Fourth: is the Seal equally visible in all truly saved people?

This time the answer is, unfortunately, no. The impression goes deeper into some people than others. Some are truly Christians yet carnal, saved by the skin of their teeth, saved yet so as by fire. The marks of the seal are not absent if they are truly Christ's at all, but they may be only faintly imprinted or covered over by the accumulated grunge of neglect or sin. Why? There are many reasons. We get our eyes off the Lord; we lose our first love; we may never mature properly because of poor discipling, false teaching, or any number of factors. This means we must be slow to judge. But we must not forget, we must be very clear, that our confidence in the credibility of any person's profession of faith (including our own!) is in direct proportion to the clear presence of the marks of the seal, which are the ones we have delineated and nothing less.
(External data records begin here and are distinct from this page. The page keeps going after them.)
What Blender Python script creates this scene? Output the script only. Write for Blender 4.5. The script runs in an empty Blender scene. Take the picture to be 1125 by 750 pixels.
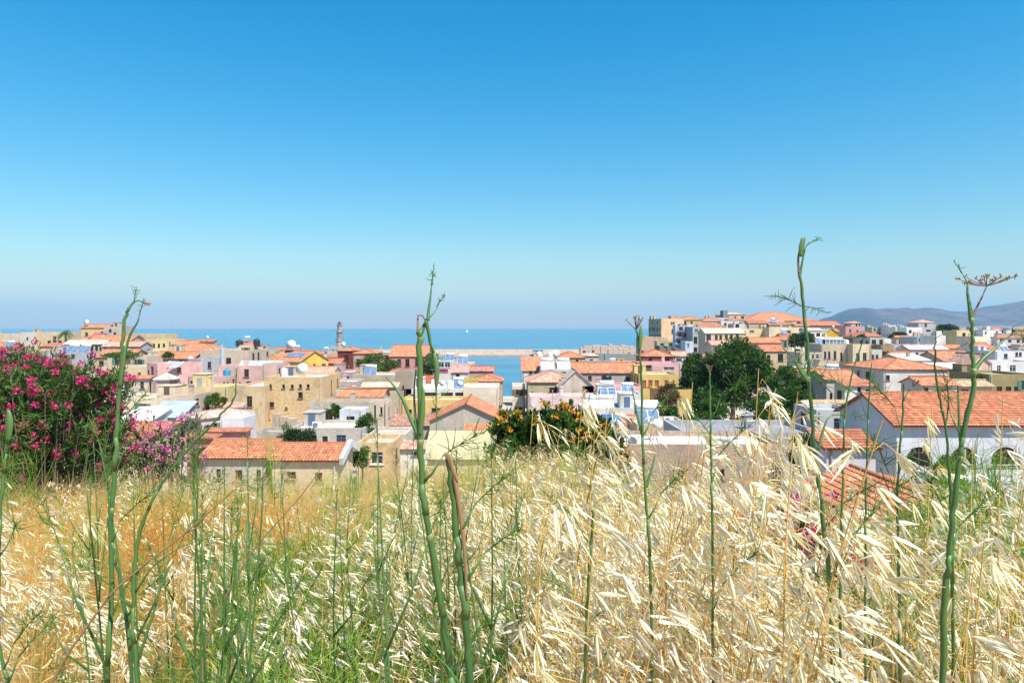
import bpy, math, random
import numpy as np
from mathutils import Vector, Matrix, noise as mnoise

SC = bpy.context.scene
COL = SC.collection
R = math.radians
F = 750.0; CX = 562.5; HV = 360.0; CZ = 20.0      # focal length in photo pixels, image centre, horizon row, eye height

# ------------------------------------------------------------------ camera
cam_d = bpy.data.cameras.new('camera'); cam = bpy.data.objects.new('camera', cam_d); COL.objects.link(cam)
cam.location = (0, 0, CZ); cam.rotation_euler = (R(90), 0, 0)
cam_d.sensor_width = 36; cam_d.lens = 24; cam_d.shift_y = -15 / 1125
cam_d.clip_start = 0.05; cam_d.clip_end = 60000
SC.camera = cam

# ------------------------------------------------------------------ sky, sun, exposure
SUN_EL = R(57); SUN_AZ = R(141)          # azimuth clockwise from the view direction: behind the right shoulder
w = bpy.data.worlds.new('World'); SC.world = w; w.use_nodes = True
wt = w.node_tree; wt.nodes.clear()
sky = wt.nodes.new('ShaderNodeTexSky'); sky.sky_type = 'NISHITA'; sky.sun_disc = False
sky.sun_elevation = SUN_EL; sky.sun_rotation = SUN_AZ
sky.altitude = 1970; sky.air_density = 2.13; sky.dust_density = 0.99; sky.ozone_density = 8.9
hs = wt.nodes.new('ShaderNodeHueSaturation'); hs.inputs['Saturation'].default_value = 1.41; hs.inputs['Hue'].default_value = 0.4905
bg = wt.nodes.new('ShaderNodeBackground'); bg.inputs['Strength'].default_value = 0.0876
wo = wt.nodes.new('ShaderNodeOutputWorld')
wt.links.new(sky.outputs[0], hs.inputs['Color']); wt.links.new(hs.outputs[0], bg.inputs['Color']); wt.links.new(bg.outputs[0], wo.inputs['Surface'])

sl = bpy.data.lights.new('sun', 'SUN'); sl.energy = 5.0; sl.angle = R(0.5); sl.color = (1.0, 0.945, 0.87)
so = bpy.data.objects.new('sun', sl); COL.objects.link(so); so.location = (40, -40, 120)
TO_SUN = Vector((math.sin(SUN_AZ) * math.cos(SUN_EL), math.cos(SUN_AZ) * math.cos(SUN_EL), math.sin(SUN_EL)))
so.rotation_euler = TO_SUN.to_track_quat('Z', 'Y').to_euler()

SC.view_settings.view_transform = 'Standard'; SC.view_settings.look = 'None'
SC.view_settings.gamma = 1; SC.view_settings.use_curve_mapping = False
SC.view_settings.exposure = 0.82
SC.cycles.max_bounces = 6; SC.cycles.diffuse_bounces = 3; SC.cycles.glossy_bounces = 3
SC.cycles.transmission_bounces = 3; SC.cycles.transparent_max_bounces = 6; SC.cycles.volume_bounces = 0
SC.cycles.use_denoising = True

# ------------------------------------------------------------------ helpers
def px(u, v, Y):
    return Vector(((u - CX) * Y / F, Y, CZ - (v - HV) * Y / F))

def tag(o, label=None, cat=None, group=None, kind=None):
    if label: o['label'] = label
    if cat: o['category'] = cat
    if group: o['group'] = group
    if kind: o['kind'] = kind
    return o

def empty(name, loc, rz=0.0):
    o = bpy.data.objects.new(name, None); COL.objects.link(o); o.empty_display_size = 0.2
    o.location = loc; o.rotation_euler = (0, 0, rz); return o

class MB:
    """collects faces (with optional uv and material index) for ONE mesh"""
    def __init__(s): s.v = []; s.f = []; s.uv = []; s.m = []; s.sm = False
    def face(s, pts, uv=None, mi=0):
        n = len(s.v); s.v.extend([tuple(p) for p in pts]); s.f.append(tuple(range(n, n + len(pts))))
        s.uv.extend(uv if uv else [(0, 0)] * len(pts)); s.m.append(mi)
    def box(s, c, d, mi=0, rz=0.0, rx=0.0):
        cx, cy, cz = c; hx, hy, hz = d[0] / 2, d[1] / 2, d[2] / 2
        M = Matrix.Translation(c) @ Matrix.Rotation(rz, 4, 'Z') @ Matrix.Rotation(rx, 4, 'X')
        P = [M @ Vector((x, y, z)) for x in (-hx, hx) for y in (-hy, hy) for z in (-hz, hz)]
        for q in ((0, 1, 3, 2), (4, 6, 7, 5), (0, 4, 5, 1), (2, 3, 7, 6), (0, 2, 6, 4), (1, 5, 7, 3)):
            a = [P[i] for i in q]; l1 = (a[1] - a[0]).length; l2 = (a[3] - a[0]).length
            s.face(a, [(0, 0), (0, l1), (l2, l1), (l2, 0)], mi)
    def tube(s, pts, rad, n=8, mi=0, cap=True, rib=0.0):
        pts = [Vector(p) for p in pts]
        if not hasattr(rad, '__len__'): rad = [rad] * len(pts)
        rings = []
        t0 = (pts[1] - pts[0]).normalized(); up = Vector((0, 0, 1)) if abs(t0.z) < 0.9 else Vector((1, 0, 0))
        a = t0.cross(up).normalized()
        for i, p in enumerate(pts):
            t = (pts[min(i + 1, len(pts) - 1)] - pts[max(i - 1, 0)]).normalized()
            a = (a - t * a.dot(t)).normalized(); b = t.cross(a)
            base = len(s.v)
            for k in range(n):
                an = 2 * math.pi * k / n
                s.v.append(tuple(p + (a * math.cos(an) + b * math.sin(an)) * (rad[i] * (1 + (rib if k % 2 else -rib)))))
            rings.append(base)
        for i in range(len(pts) - 1):
            for k in range(n):
                k2 = (k + 1) % n
                s.f.append((rings[i] + k, rings[i] + k2, rings[i + 1] + k2, rings[i + 1] + k)); s.uv.extend([(0, 0)] * 4); s.m.append(mi)
        if cap:
            s.f.append(tuple(rings[0] + k for k in reversed(range(n)))); s.uv.extend([(0, 0)] * n); s.m.append(mi)
            s.f.append(tuple(rings[-1] + k for k in range(n))); s.uv.extend([(0, 0)] * n); s.m.append(mi)
    def lathe(s, prof, n=16, c=(0, 0, 0), mi=0):
        s.tube([(c[0], c[1], c[2] + z + 1e-5 * i) for i, (r, z) in enumerate(prof)], [max(r, 1e-4) for r, z in prof], n, mi) if False else s._lathe(prof, n, c, mi)
    def _lathe(s, prof, n, c, mi):
        base = len(s.v)
        for r, z in prof:
            for k in range(n):
                an = 2 * math.pi * k / n
                s.v.append((c[0] + r * math.cos(an), c[1] + r * math.sin(an), c[2] + z))
        for i in range(len(prof) - 1):
            for k in range(n):
                k2 = (k + 1) % n
                s.f.append((base + i * n + k, base + i * n + k2, base + (i + 1) * n + k2, base + (i + 1) * n + k)); s.uv.extend([(0, 0)] * 4); s.m.append(mi)
        s.f.append(tuple(base + (len(prof) - 1) * n + k for k in range(n))); s.uv.extend([(0, 0)] * n); s.m.append(mi)
    def build(s, name, mats, parent=None, smooth=False, loc=None):
        me = bpy.data.meshes.new(name); me.from_pydata(s.v, [], s.f); 
        if not isinstance(mats, (list, tuple)): mats = [mats]
        for m in mats: me.materials.append(m)
        if any(s.m): me.polygons.foreach_set('material_index', s.m)
        ul = me.uv_layers.new(name='UVMap'); ul.data.foreach_set('uv', np.array(s.uv, dtype=np.float32).ravel())
        if smooth or s.sm: me.polygons.foreach_set('use_smooth', [True] * len(me.polygons))
        me.update()
        o = bpy.data.objects.new(name, me); COL.objects.link(o)
        if parent: o.parent = parent
        if loc: o.location = loc
        return o

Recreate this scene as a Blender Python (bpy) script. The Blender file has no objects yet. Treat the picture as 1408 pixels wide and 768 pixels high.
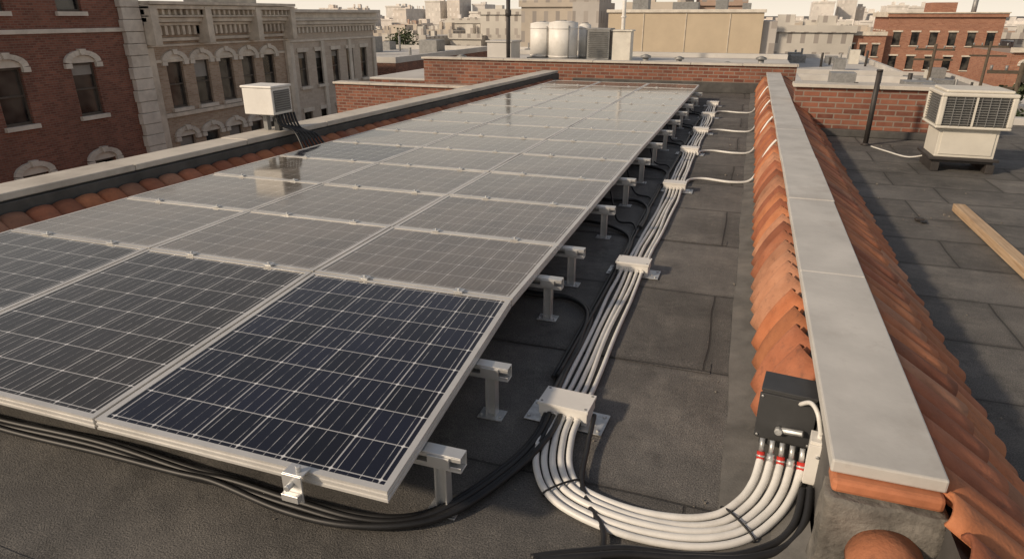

What the world needs--what the Church needs--is a generation of Christians who understand that the official Seal of authentic Christianity is the work of the Holy Spirit, which includes at least the elements we have seen today and cannot be present without leaving its marks upon the soul. Therefore renew your commitment to the Lord today, and ask him to make the seal shine brightly in you, to the praise of the glory of his grace.